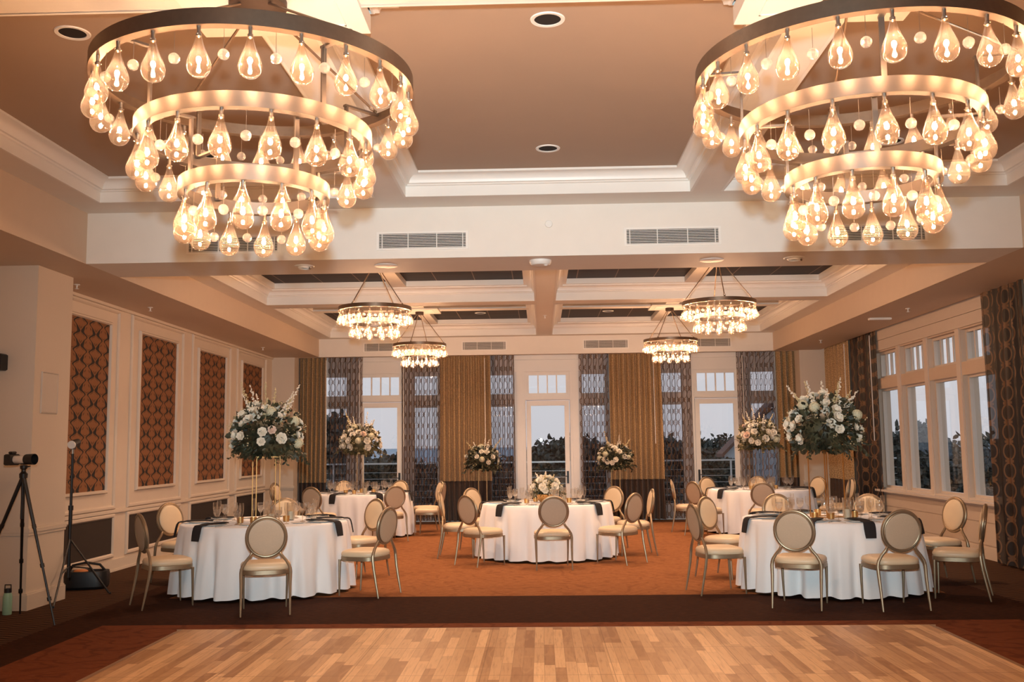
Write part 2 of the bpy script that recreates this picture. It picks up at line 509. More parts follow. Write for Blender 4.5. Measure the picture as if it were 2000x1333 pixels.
    def build(s, name, mat, parent=None, loc=None, sharp=35.0, rot=None):
        me = bpy.data.meshes.new(name)
        me.from_pydata(s.v, [], s.f)
        me.polygons.foreach_set('use_smooth', [True]*len(me.polygons))
        me.update()
        me.set_sharp_from_angle(angle=radians(sharp))
        if s.uv is not None:
            l = me.uv_layers.new(name='cloth')
            for lp in me.loops: l.data[lp.index].uv = s.uv[lp.vertex_index]
        me.materials.append(mat)
        o = bpy.data.objects.new(name, me)
        COL.objects.link(o)
        if parent is not None: o.parent = parent
        if loc is not None: o.location = loc
        if rot is not None: o.rotation_euler = rot
        return o

def tag(o, label=None, cat=None, group=None, kind=None):
    if label: o['label'] = label
    if cat: o['category'] = cat
    if group: o['group'] = group
    if kind: o['kind'] = kind
    return o
def empty(name, loc=(0,0,0), rz=0.0):
    o = bpy.data.objects.new(name, None); COL.objects.link(o)
    o.empty_display_size = 0.1
    o.location = loc; o.rotation_euler = (0, 0, rz)
    return o
KIDS = {}
def copy_tree(o, parent=None):
    c = o.copy(); COL.objects.link(c)
    if parent is not None: c.parent = parent
    for ch in list(o.children): copy_tree(ch, c)
    return c
def place(proto, used, loc, rz=0.0, scale=None):
    """first use moves the prototype itself, later uses copy it with its parts"""
    if proto.name in used: o = copy_tree(proto)
    else: used.add(proto.name); o = proto
    o.location = loc; o.rotation_euler = (0, 0, rz)
    if scale: o.scale = scale
    return o
USED = set()
def struct(name, mb, mat, label=None, cat=None, parent=None, sharp=35.0):
    o = mb.build(name, mat, parent, sharp=sharp)
    if parent is None: tag(o, label, cat, kind='structure')
    return o

# ------------------------------------------------------------------ room dimensions
XL, XR = -5.66, 5.97          # side walls
YF, YB = -2.5, 21.15          # wall behind the camera, glazed wall
SL, SR = -4.67, 4.87          # inner edges of the side soffits
ZS = 3.5                      # underside of soffits and drop beam
CX = 0.1

def slab_holes(axis, p0, p1, a0, a1, z0, z1, holes):
    """a wall slab (axis 'x': thickness p0..p1 in x, running a0..a1 in y) with rectangular holes (a0,a1,z0,z1)"""
    m = MB()
    A = sorted(set([a0, a1] + [h[0] for h in holes] + [h[1] for h in holes]))
    Z = sorted(set([z0, z1] + [h[2] for h in holes] + [h[3] for h in holes]))
    for i in range(len(A)-1):
        run = None
        for j in range(len(Z)-1):
            ca, cz = (A[i]+A[i+1])/2, (Z[j]+Z[j+1])/2
            hole = any(h[0] < ca < h[1] and h[2] < cz < h[3] for h in holes)
            if hole:
                if run: _slab(m, axis, p0, p1, A[i], A[i+1], *run); run = None
            else:
                run = (run[0], Z[j+1]) if run else (Z[j], Z[j+1])
        if run: _slab(m, axis, p0, p1, A[i], A[i+1], *run)
    return m
def _slab(m, axis, p0, p1, a0, a1, z0, z1):
    if axis == 'x': m.box(p0, p1, a0, a1, z0, z1)
    else: m.box(a0, a1, p0, p1, z0, z1)

# ------------------------------------------------------------------ floor
struct('floor', MB().box(XL-0.3, XR+0.3, YF-0.2, YB+0.12, -0.2, 0.0), M['carpet'],
       'patterned rust carpet with a dark brown band and ribbed border', 'floor')
df = empty('dance_floor', (0.07, 5.75, 0.0))
tag(df, 'oak parquet dance floor laid on the carpet under the large chandeliers', 'dance floor', kind='thing')
MB().box(-3.20, 3.20, -2.92, 2.92, 0.002, 0.022).build('parquet_boards', M['parquet'], df)
_m = MB()
for x0, x1, y0, y1, s_ in ((-3.26, 3.26, 2.92, 3.0, 'f'), (-3.26, 3.26, -3.0, -2.92, 'n')):
    hi, lo = (y0, y1) if s_ == 'f' else (y1, y0)
    _m.add([(x0,hi,0.024),(x1,hi,0.024),(x1,lo,0.004),(x0,lo,0.004),(x0,hi,0.002),(x1,hi,0.002),(x1,lo,0.002),(x0,lo,0.002)],
           [(0,1,2,3),(7,6,5,4),(3,2,6,7),(1,0,4,5),(0,3,7,4),(2,1,5,6)])
for s_ in (-1, 1):
    a, b = 3.20*s_, 3.28*s_
    _m.add([(a,-2.92,0.024),(a,2.92,0.024),(b,2.92,0.004),(b,-2.92,0.004),(a,-2.92,0.002),(a,2.92,0.002),(b,2.92,0.002),(b,-2.92,0.002)],
           [(0,1,2,3),(7,6,5,4),(3,2,6,7),(1,0,4,5),(0,3,7,4),(2,1,5,6)])
_m.build('ramp_edging', M['parquet_edge'], df)

# ------------------------------------------------------------------ ceiling, front tray
FX0, FX1, FY0, FY1 = -4.34, 4.54, 0.74, 9.42          # fascia rectangle of the tray
ZL = 4.03                                             # underside of the ledge and the beams
ZC = 4.25                                             # tan ceiling
BX = [(-1.62, -1.30), (1.49, 1.81)]                   # beams running away from the camera
BY = (4.92, 5.24)                                     # beam across
struct('ceiling', MB().box(FX0-0.02, FX1+0.02, FY0-0.02, FY1+0.02, ZC, ZC+0.1), M['ceiling'],
       'tan painted ceiling panels of the front tray', 'ceiling')
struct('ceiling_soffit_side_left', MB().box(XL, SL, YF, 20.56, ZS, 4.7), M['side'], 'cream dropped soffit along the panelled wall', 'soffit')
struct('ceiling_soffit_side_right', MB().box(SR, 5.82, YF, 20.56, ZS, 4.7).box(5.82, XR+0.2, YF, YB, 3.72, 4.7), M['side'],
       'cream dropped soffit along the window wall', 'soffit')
struct('ceiling_soffit_back', MB().box(XL, 5.82, 20.56, 20.72, ZS, 4.7).box(XL, XR, 20.72, YB+0.15, 3.72, 4.7), M['paint'],
       'cream dropped soffit in front of the balcony doors', 'soffit')
struct('ceiling_soffit_front', MB().box(SL, SR, YF, 0.35, ZS, 4.7), M['paint'], 'cream dropped soffit behind the camera', 'soffit')
struct('ceiling_drop_beam', MB().box(SL, SR, 9.87, 10.68, ZS, 4.7), M['paint'],
       'broad cream drop beam across the middle of the room', 'beam')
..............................
[Task to complete] Copy the whole of the material above exactly, but not its images.

[Completed exercise]
Write part 2 of the bpy script that recreates this picture. It picks up at line 509. More parts follow. Write for Blender 4.5. Measure the picture as if it were 2000x1333 pixels.
    def build(s, name, mat, parent=None, loc=None, sharp=35.0, rot=None):
        me = bpy.data.meshes.new(name)
        me.from_pydata(s.v, [], s.f)
        me.polygons.foreach_set('use_smooth', [True]*len(me.polygons))
        me.update()
        me.set_sharp_from_angle(angle=radians(sharp))
        if s.uv is not None:
            l = me.uv_layers.new(name='cloth')
            for lp in me.loops: l.data[lp.index].uv = s.uv[lp.vertex_index]
        me.materials.append(mat)
        o = bpy.data.objects.new(name, me)
        COL.objects.link(o)
        if parent is not None: o.parent = parent
        if loc is not None: o.location = loc
        if rot is not None: o.rotation_euler = rot
        return o

def tag(o, label=None, cat=None, group=None, kind=None):
    if label: o['label'] = label
    if cat: o['category'] = cat
    if group: o['group'] = group
    if kind: o['kind'] = kind
    return o
def empty(name, loc=(0,0,0), rz=0.0):
    o = bpy.data.objects.new(name, None); COL.objects.link(o)
    o.empty_display_size = 0.1
    o.location = loc; o.rotation_euler = (0, 0, rz)
    return o
KIDS = {}
def copy_tree(o, parent=None):
    c = o.copy(); COL.objects.link(c)
    if parent is not None: c.parent = parent
    for ch in list(o.children): copy_tree(ch, c)
    return c
def place(proto, used, loc, rz=0.0, scale=None):
    """first use moves the prototype itself, later uses copy it with its parts"""
    if proto.name in used: o = copy_tree(proto)
    else: used.add(proto.name); o = proto
    o.location = loc; o.rotation_euler = (0, 0, rz)
    if scale: o.scale = scale
    return o
USED = set()
def struct(name, mb, mat, label=None, cat=None, parent=None, sharp=35.0):
    o = mb.build(name, mat, parent, sharp=sharp)
    if parent is None: tag(o, label, cat, kind='structure')
    return o

# ------------------------------------------------------------------ room dimensions
XL, XR = -5.66, 5.97          # side walls
YF, YB = -2.5, 21.15          # wall behind the camera, glazed wall
SL, SR = -4.67, 4.87          # inner edges of the side soffits
ZS = 3.5                      # underside of soffits and drop beam
CX = 0.1

def slab_holes(axis, p0, p1, a0, a1, z0, z1, holes):
    """a wall slab (axis 'x': thickness p0..p1 in x, running a0..a1 in y) with rectangular holes (a0,a1,z0,z1)"""
    m = MB()
    A = sorted(set([a0, a1] + [h[0] for h in holes] + [h[1] for h in holes]))
    Z = sorted(set([z0, z1] + [h[2] for h in holes] + [h[3] for h in holes]))
    for i in range(len(A)-1):
        run = None
        for j in range(len(Z)-1):
            ca, cz = (A[i]+A[i+1])/2, (Z[j]+Z[j+1])/2
            hole = any(h[0] < ca < h[1] and h[2] < cz < h[3] for h in holes)
            if hole:
                if run: _slab(m, axis, p0, p1, A[i], A[i+1], *run); run = None
            else:
                run = (run[0], Z[j+1]) if run else (Z[j], Z[j+1])
        if run: _slab(m, axis, p0, p1, A[i], A[i+1], *run)
    return m
def _slab(m, axis, p0, p1, a0, a1, z0, z1):
    if axis == 'x': m.box(p0, p1, a0, a1, z0, z1)
    else: m.box(a0, a1, p0, p1, z0, z1)

# ------------------------------------------------------------------ floor
struct('floor', MB().box(XL-0.3, XR+0.3, YF-0.2, YB+0.12, -0.2, 0.0), M['carpet'],
       'patterned rust carpet with a dark brown band and ribbed border', 'floor')
df = empty('dance_floor', (0.07, 5.75, 0.0))
tag(df, 'oak parquet dance floor laid on the carpet under the large chandeliers', 'dance floor', kind='thing')
MB().box(-3.20, 3.20, -2.92, 2.92, 0.002, 0.022).build('parquet_boards', M['parquet'], df)
_m = MB()
for x0, x1, y0, y1, s_ in ((-3.26, 3.26, 2.92, 3.0, 'f'), (-3.26, 3.26, -3.0, -2.92, 'n')):
    hi, lo = (y0, y1) if s_ == 'f' else (y1, y0)
    _m.add([(x0,hi,0.024),(x1,hi,0.024),(x1,lo,0.004),(x0,lo,0.004),(x0,hi,0.002),(x1,hi,0.002),(x1,lo,0.002),(x0,lo,0.002)],
           [(0,1,2,3),(7,6,5,4),(3,2,6,7),(1,0,4,5),(0,3,7,4),(2,1,5,6)])
for s_ in (-1, 1):
    a, b = 3.20*s_, 3.28*s_
    _m.add([(a,-2.92,0.024),(a,2.92,0.024),(b,2.92,0.004),(b,-2.92,0.004),(a,-2.92,0.002),(a,2.92,0.002),(b,2.92,0.002),(b,-2.92,0.002)],
           [(0,1,2,3),(7,6,5,4),(3,2,6,7),(1,0,4,5),(0,3,7,4),(2,1,5,6)])
_m.build('ramp_edging', M['parquet_edge'], df)

# ------------------------------------------------------------------ ceiling, front tray
FX0, FX1, FY0, FY1 = -4.34, 4.54, 0.74, 9.42          # fascia rectangle of the tray
ZL = 4.03                                             # underside of the ledge and the beams
ZC = 4.25                                             # tan ceiling
BX = [(-1.62, -1.30), (1.49, 1.81)]                   # beams running away from the camera
BY = (4.92, 5.24)                                     # beam across
struct('ceiling', MB().box(FX0-0.02, FX1+0.02, FY0-0.02, FY1+0.02, ZC, ZC+0.1), M['ceiling'],
       'tan painted ceiling panels of the front tray', 'ceiling')
struct('ceiling_soffit_side_left', MB().box(XL, SL, YF, 20.56, ZS, 4.7), M['side'], 'cream dropped soffit along the panelled wall', 'soffit')
struct('ceiling_soffit_side_right', MB().box(SR, 5.82, YF, 20.56, ZS, 4.7).box(5.82, XR+0.2, YF, YB, 3.72, 4.7), M['side'],
       'cream dropped soffit along the window wall', 'soffit')
struct('ceiling_soffit_back', MB().box(XL, 5.82, 20.56, 20.72, ZS, 4.7).box(XL, XR, 20.72, YB+0.15, 3.72, 4.7), M['paint'],
       'cream dropped soffit in front of the balcony doors', 'soffit')
struct('ceiling_soffit_front', MB().box(SL, SR, YF, 0.35, ZS, 4.7), M['paint'], 'cream dropped soffit behind the camera', 'soffit')
struct('ceiling_drop_beam', MB().box(SL, SR, 9.87, 10.68, ZS, 4.7), M['paint'],
       'broad cream drop beam across the middle of the room', 'beam')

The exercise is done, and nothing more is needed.